Second, an important state interest is necessarily implicated in petitioner's criminal resentencing proceeding. “[T]he States' interest in administering their criminal justice systems free from federal interference is one of the most powerful of the considerations that should influence a court considering equitable types of relief.” Kelly v. Robinson, 479 U.S. 36, 49 (1986) (citing Younger, 401 U.S. at 44-45).

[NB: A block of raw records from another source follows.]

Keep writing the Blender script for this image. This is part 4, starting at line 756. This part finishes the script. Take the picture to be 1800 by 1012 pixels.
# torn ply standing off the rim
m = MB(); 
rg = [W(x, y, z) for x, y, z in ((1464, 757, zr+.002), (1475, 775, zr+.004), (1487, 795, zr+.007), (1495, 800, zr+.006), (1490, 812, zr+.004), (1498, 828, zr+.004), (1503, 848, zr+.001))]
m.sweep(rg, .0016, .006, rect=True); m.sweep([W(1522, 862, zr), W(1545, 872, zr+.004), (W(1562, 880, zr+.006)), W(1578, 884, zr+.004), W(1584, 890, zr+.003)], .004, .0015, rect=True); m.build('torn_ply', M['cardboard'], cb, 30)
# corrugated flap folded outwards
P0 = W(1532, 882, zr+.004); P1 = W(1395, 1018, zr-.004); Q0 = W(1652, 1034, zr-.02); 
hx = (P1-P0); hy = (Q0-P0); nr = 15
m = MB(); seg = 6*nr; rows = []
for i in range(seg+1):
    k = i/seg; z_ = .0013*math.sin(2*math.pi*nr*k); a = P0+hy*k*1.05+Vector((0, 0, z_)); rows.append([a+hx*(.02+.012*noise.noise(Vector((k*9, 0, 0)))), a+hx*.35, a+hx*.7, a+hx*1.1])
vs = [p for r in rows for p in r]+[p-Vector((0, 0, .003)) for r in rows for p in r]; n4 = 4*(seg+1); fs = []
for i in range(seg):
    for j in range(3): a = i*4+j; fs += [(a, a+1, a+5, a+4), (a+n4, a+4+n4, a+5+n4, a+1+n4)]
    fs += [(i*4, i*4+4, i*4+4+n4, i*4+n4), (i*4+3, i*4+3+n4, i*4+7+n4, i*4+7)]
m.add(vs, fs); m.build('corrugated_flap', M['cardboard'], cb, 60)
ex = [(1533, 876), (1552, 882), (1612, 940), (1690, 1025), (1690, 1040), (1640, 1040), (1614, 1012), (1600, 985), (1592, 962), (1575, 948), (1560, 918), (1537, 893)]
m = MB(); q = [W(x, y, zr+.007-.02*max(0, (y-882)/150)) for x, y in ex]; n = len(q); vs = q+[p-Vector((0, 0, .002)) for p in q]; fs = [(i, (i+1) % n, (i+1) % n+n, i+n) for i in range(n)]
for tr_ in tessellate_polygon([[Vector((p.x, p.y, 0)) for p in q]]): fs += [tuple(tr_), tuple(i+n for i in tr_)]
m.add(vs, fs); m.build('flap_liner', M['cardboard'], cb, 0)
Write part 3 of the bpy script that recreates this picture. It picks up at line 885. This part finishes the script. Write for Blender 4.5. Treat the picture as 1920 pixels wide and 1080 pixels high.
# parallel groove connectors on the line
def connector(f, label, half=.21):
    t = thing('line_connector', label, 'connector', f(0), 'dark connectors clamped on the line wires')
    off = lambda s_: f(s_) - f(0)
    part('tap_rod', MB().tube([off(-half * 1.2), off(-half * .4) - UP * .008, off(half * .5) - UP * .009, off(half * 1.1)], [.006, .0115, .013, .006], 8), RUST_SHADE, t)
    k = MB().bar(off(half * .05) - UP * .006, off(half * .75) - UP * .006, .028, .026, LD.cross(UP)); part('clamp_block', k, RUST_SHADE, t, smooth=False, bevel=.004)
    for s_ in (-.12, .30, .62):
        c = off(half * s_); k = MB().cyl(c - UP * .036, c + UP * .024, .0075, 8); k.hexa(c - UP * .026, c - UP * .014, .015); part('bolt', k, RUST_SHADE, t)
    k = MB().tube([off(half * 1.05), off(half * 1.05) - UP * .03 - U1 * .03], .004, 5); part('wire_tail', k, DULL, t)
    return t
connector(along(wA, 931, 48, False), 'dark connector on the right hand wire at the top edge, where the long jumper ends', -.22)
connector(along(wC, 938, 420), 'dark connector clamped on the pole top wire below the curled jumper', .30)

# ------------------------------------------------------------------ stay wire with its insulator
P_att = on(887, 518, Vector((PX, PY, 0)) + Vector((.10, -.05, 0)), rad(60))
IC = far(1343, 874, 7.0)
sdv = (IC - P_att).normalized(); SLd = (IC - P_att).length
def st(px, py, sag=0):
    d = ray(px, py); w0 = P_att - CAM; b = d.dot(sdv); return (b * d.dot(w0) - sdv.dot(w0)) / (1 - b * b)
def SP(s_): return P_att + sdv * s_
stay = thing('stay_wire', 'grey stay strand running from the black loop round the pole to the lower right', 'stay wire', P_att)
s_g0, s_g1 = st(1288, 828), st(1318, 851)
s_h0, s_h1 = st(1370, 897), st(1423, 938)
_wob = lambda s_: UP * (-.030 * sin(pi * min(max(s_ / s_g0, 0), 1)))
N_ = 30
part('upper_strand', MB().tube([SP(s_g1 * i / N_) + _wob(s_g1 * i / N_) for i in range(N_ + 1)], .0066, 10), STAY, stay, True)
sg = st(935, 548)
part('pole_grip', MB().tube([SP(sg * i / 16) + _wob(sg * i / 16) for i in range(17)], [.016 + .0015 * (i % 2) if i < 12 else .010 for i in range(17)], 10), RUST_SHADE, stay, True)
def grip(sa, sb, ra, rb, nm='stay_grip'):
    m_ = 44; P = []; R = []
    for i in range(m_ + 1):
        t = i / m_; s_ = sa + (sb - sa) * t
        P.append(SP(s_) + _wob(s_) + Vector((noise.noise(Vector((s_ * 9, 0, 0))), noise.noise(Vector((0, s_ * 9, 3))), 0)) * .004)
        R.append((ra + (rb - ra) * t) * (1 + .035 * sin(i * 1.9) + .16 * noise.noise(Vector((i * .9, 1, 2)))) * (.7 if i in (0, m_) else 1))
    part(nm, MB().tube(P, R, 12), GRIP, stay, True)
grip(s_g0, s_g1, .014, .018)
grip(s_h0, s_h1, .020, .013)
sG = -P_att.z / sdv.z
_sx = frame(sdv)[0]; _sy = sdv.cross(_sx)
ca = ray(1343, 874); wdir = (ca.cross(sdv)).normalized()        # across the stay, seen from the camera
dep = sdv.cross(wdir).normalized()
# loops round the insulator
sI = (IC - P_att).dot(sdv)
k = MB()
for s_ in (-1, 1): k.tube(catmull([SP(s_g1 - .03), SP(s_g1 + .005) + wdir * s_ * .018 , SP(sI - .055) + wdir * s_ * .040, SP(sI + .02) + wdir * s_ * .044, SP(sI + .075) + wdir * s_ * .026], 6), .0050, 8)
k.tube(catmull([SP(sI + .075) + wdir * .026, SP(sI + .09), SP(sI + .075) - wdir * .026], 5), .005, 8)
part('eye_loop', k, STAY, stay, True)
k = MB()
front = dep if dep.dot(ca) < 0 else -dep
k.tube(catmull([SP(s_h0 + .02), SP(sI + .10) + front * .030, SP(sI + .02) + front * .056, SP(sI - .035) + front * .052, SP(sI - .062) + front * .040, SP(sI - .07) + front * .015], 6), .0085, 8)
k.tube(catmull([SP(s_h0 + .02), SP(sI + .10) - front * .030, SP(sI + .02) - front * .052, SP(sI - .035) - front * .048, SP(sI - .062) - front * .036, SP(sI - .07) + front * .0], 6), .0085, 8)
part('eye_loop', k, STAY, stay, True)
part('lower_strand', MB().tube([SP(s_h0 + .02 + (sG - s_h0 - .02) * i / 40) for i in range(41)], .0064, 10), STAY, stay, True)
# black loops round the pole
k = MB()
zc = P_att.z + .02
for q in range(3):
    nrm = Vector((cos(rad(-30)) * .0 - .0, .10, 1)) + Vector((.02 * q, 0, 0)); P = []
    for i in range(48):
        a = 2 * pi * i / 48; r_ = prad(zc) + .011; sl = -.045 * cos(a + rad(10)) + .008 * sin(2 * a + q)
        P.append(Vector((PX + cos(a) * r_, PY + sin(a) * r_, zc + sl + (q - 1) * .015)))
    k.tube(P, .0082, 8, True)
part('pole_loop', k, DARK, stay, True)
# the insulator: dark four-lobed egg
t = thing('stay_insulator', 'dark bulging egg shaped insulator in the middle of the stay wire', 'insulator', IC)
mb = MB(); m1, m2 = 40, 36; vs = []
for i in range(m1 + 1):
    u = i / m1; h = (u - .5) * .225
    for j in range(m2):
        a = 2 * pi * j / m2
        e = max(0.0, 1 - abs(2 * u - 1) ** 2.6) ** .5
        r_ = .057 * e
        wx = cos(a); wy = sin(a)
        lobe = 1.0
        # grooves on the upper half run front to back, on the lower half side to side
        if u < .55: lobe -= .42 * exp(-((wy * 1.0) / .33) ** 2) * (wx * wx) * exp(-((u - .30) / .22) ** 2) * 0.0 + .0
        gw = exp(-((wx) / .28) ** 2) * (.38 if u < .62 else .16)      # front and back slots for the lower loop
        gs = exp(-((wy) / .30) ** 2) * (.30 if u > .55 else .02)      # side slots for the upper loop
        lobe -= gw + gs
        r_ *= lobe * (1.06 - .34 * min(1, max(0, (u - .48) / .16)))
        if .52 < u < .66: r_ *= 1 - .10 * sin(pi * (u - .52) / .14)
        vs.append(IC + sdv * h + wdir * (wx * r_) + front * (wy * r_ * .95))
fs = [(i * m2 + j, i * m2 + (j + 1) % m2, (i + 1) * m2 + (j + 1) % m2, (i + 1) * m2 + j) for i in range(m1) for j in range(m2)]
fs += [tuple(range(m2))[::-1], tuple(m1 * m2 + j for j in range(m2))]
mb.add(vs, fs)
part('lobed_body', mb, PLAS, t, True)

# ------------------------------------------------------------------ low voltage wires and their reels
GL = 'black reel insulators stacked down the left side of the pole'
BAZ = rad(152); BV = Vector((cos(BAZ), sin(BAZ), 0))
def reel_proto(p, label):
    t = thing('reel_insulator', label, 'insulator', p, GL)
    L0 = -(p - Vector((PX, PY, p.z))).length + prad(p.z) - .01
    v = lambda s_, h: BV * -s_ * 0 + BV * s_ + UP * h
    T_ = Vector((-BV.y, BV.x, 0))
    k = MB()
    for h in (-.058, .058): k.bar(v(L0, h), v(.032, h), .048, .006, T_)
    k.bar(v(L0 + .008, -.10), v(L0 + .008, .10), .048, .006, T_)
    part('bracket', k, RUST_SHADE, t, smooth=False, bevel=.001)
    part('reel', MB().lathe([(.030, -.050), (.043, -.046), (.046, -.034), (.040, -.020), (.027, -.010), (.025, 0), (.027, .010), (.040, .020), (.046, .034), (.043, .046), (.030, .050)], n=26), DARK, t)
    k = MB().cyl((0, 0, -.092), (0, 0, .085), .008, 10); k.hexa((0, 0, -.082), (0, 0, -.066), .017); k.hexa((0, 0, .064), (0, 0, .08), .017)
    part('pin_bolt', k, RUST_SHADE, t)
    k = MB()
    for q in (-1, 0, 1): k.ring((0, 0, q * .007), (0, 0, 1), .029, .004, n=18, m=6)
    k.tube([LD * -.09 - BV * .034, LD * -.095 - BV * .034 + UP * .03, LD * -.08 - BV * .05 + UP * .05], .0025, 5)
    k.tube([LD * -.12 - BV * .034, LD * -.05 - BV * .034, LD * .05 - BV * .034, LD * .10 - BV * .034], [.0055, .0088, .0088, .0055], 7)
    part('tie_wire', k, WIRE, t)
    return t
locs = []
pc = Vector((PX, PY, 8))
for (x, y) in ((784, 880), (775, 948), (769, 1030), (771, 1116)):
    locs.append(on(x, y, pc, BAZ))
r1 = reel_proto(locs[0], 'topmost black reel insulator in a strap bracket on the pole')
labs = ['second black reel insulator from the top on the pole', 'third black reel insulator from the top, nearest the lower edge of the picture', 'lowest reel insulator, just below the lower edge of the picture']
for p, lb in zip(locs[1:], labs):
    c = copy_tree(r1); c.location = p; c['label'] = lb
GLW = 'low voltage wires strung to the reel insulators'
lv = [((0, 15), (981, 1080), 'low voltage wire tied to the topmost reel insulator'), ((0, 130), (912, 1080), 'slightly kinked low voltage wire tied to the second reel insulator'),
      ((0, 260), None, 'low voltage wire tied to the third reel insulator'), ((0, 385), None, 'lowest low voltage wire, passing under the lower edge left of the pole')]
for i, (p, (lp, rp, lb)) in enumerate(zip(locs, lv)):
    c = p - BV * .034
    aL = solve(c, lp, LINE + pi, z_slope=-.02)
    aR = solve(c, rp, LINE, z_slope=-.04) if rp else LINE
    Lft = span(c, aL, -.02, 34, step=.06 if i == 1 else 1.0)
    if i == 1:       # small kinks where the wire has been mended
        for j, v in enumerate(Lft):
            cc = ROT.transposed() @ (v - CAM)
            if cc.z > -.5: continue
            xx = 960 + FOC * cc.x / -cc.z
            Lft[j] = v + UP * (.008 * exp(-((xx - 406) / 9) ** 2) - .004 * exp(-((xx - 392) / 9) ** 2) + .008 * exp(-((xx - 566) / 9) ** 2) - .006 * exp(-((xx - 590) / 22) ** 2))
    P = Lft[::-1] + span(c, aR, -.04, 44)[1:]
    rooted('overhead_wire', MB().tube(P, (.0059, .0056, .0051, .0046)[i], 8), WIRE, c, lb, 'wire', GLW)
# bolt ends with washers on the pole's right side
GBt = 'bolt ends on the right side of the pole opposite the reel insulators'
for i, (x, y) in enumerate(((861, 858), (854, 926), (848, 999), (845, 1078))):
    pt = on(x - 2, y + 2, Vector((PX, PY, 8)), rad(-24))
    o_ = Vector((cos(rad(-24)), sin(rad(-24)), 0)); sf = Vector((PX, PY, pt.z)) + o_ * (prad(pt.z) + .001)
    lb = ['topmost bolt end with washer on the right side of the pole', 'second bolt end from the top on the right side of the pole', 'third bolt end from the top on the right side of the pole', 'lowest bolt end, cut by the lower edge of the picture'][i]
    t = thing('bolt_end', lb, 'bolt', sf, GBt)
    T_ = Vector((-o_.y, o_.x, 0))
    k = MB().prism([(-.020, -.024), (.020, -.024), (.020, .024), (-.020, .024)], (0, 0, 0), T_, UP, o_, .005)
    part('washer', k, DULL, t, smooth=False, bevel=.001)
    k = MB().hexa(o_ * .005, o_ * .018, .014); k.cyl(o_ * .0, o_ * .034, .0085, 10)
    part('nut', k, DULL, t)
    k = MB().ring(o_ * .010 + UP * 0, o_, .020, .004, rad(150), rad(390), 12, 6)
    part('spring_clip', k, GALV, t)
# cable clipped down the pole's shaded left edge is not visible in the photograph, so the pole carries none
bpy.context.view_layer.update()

Finally, the court considers whether the state proceedings afford adequate opportunity to raise the constitutional issue(s). By their nature, state criminal proceedings provide an opportunity for constitutional questions to be presented. Federal courts must assume state procedures will afford an adequate opportunity for consideration of constitutional claims “in the absence of unambiguous authority to the contrary.” Pennzoil Co. v. Texaco, Inc., 481 U.S. 1, 15 (1987); Commc'ns Telesystems Int'l v. Cal. Pub. Util. Comm'n, 196 F.3d 1011, 1020 (9th Cir. 1999) (“The ‘adequate opportunity' prong of Younger ... requires only the absence of ‘procedural bars' to raising a federal claim in the state proceedings.”). Thus, district courts have widely recognized that federal habeas proceedings regarding the validity of a conviction have the practical effect of enjoining or interfering with any ongoing state judicial proceedings in the underlying criminal case even when the ongoing state proceeding is limited to sentencing. See Azevedo v. Pfeiffer, No. 2:21-CV-0187-KJM-AC-P, 2023 WL 2746058, at *3 (E.D. Cal. Mar. 31, 2023), report and recommendation adopted, No. 2:21-CV-0187-DJC-AC-P, 2023 WL 3571950 (E.D. Cal. May 19, 2023); Nunn v. Hill, No. 2:22-CV-01396-TLN-EFB-HC, 2022 WL 17813156, at *1 (E.D. Cal. Dec. 12, 2022) (“District courts in the Ninth Circuit have routinely determined [the Younger] criteria are met where an individual files a federal habeas petition while his state resentencing proceedings are ongoing.”), report and recommendation adopted sub nom. Nunn v. Johnson, No. 2:22-CV-01396-TLN-EFB, 2023 WL 2189154 (E.D. Cal. Feb. 23, 2023).
Circumstances such as irreparable harm, bad faith or harassment by the state in prosecution, or state court bias against petitioner's federal claims may support an exception to abstention in extraordinary cases. Middlesex County Ethics Comm'n, 457 U.S. at 435; Brown v. Ahern, 676 F.3d 899, 900-901 (9th Cir. 2012). However, petitioner's failure to oppose the motion has waived any assertion of extraordinary circumstances in this instance. In any event, the record is devoid of support for such an exception.
The Younger abstention doctrine requires dismissal even though the result of a dismissal may be that petitioner simply refiles the petition. Mays v. Villanueva, No. 2:21-CV-6195-CAS-MAR, 2021 WL 5507844, at *3 (C.D. Cal. Oct. 6, 2021), report and recommendation adopted, No. 2:21-CV-6195-CAS-MAR, 2021 WL 5507053 (C.D. Cal. Nov. 24, 2021). Because the requirements for Younger abstention are met, the petition must be dismissed without prejudice. See Gibson v. Berryhill, 411 U.S. 564, 577 (1973); Beltran, 871 F.2d at 782.
IV. Conclusion and Recommendation
For the reasons set forth above, IT IS HEREBY RECOMMENDED as follows:
1. Respondent's unopposed motion to dismiss (ECF No. 10) be granted.
2. The petition be dismissed without prejudice.
3. The court decline to issue the certificate of appealability referenced in 28 U.S.C. § 2253.
These findings and recommendations are submitted to the United States District Judge assigned to the case, pursuant to the provisions of 28 U.S.C. § 636(b)(1). Within fourteen days after being served with these findings and recommendations, any party may file written objections with the court and serve a copy on all parties. Such a document should be captioned “Objections to Magistrate Judge's Findings and Recommendations.” Any response to the objections shall be filed and served within fourteen days after service of the objections. The parties are advised that failure to file objections within the specified time may waive the right to appeal the District Court's order. Martinez v. Ylst, 951 F.2d 1153 (9th Cir. 1991).